I actually also only got it from the guide/discussion here: Complete NC installation on Debian with Spreed.me and TURN step by step
Also only understood half at that time and still do . Maybe later I will use some time to check out these settings.
Also I am not sure if maybe the one or the other could be left out, didn’t try so far.
€: https://github.com/coturn/coturn/wiki/turnserver
There they explain the options, but my knowledge is too low to understand all of them:
-
fingerprint Use fingerprints in the TURN messages. If an incoming request contains fingerprint, then TURN server will always add fingerprints to the messages in this session, regardless of the per-server setting.

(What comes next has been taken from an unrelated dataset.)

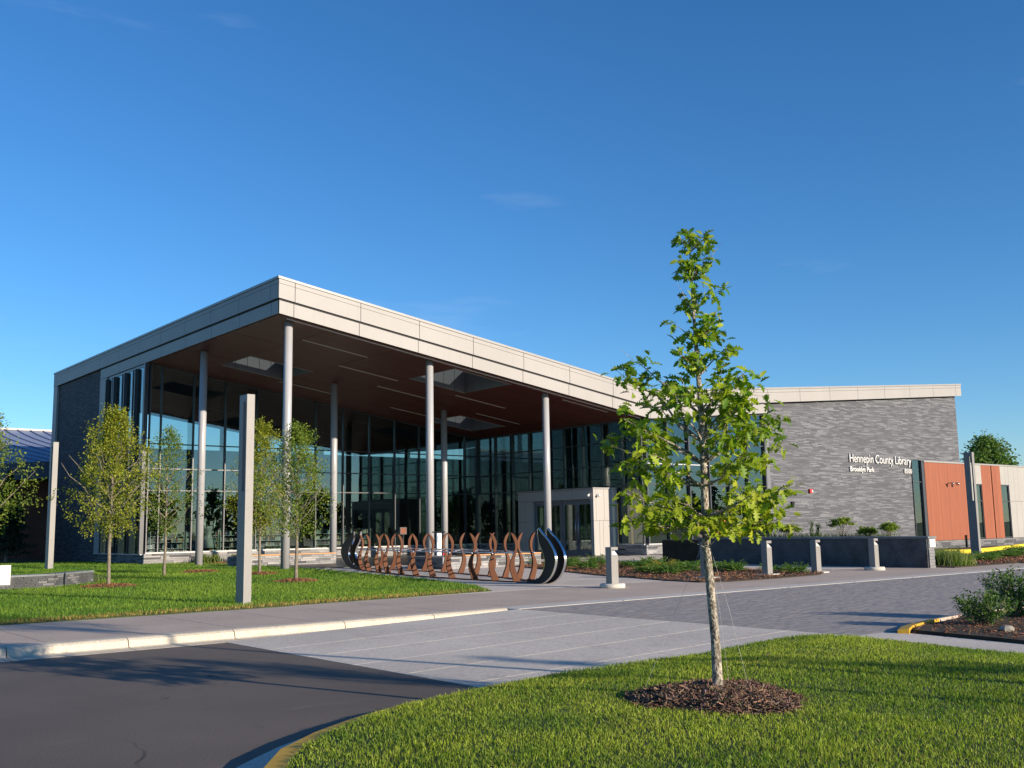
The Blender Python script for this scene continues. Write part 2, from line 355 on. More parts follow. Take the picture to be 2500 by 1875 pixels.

What is meant by “TURN messages”, all WebRTC traffic passing the TURN server, or just the initial one? And who/what checks the fingerprint and what would be the consequence if there is no match? €: After going forward through the options I guess it’s all about the authentication on the TURN server. -
lt-cred-mech Use long-term credentials mechanism (this one you need for WebRTC usage).
http://stackoverflow.com/questions/26110412/is-long-term-credentials-authentication-mechanism-required-for-webrtc-to-wor here some more information about this. Seems to be necessary to stay authenticated on the TURN server during WebRTC session. -
total-quota Total allocations quota: global limit on concurrent allocations.
Seems to be the maximum number of connections and therefore parallel WebRTC users on your server. Sadly they don’t say something about the default value of this. -
bps-capacity Maximum server capacity. Total bytes-per-second bandwidth the TURN server is allowed to allocate for the sessions, combined (input and output network streams are treated separately).
Bandwidth for the TURN server and therefore WebTRC sessions. I guesss “0” means that there is no limitation. - In subsequent communications, the client may go with exactly the same sequence, but for optimization usually the client, having already information about realm and nonce, pre-calculates the integrity string for each request, so that the 401 error response becomes unnecessary. The TURN server may use “–stale-nonce” option for extra security: in some time, the nonce expires and the client will obtain 438 error response with the new nonce, and the client will have to start using the new nonce.
I needed to read some more about what a nonce is: https://en.wikipedia.org/wiki/Cryptographic_nonce
So it’s some security feature against reply attacks. -
no-loopback-peers Disallow peers on the loopback addresses (127.x.x.x and ::1).
no-multicast-peers Disallow peers on well-known broadcast addresses (224.0.0.0 and above, and FFXX:*).
Seems to be reasonable to block there adresses, how ever a successful TURN request through these could happen: https://en.wikipedia.org/wiki/Multicast
At least I got an idea about what all this is about. I am missing default values there, especially as some of the options seem necessary or at least very reasonable I would expect them to be default.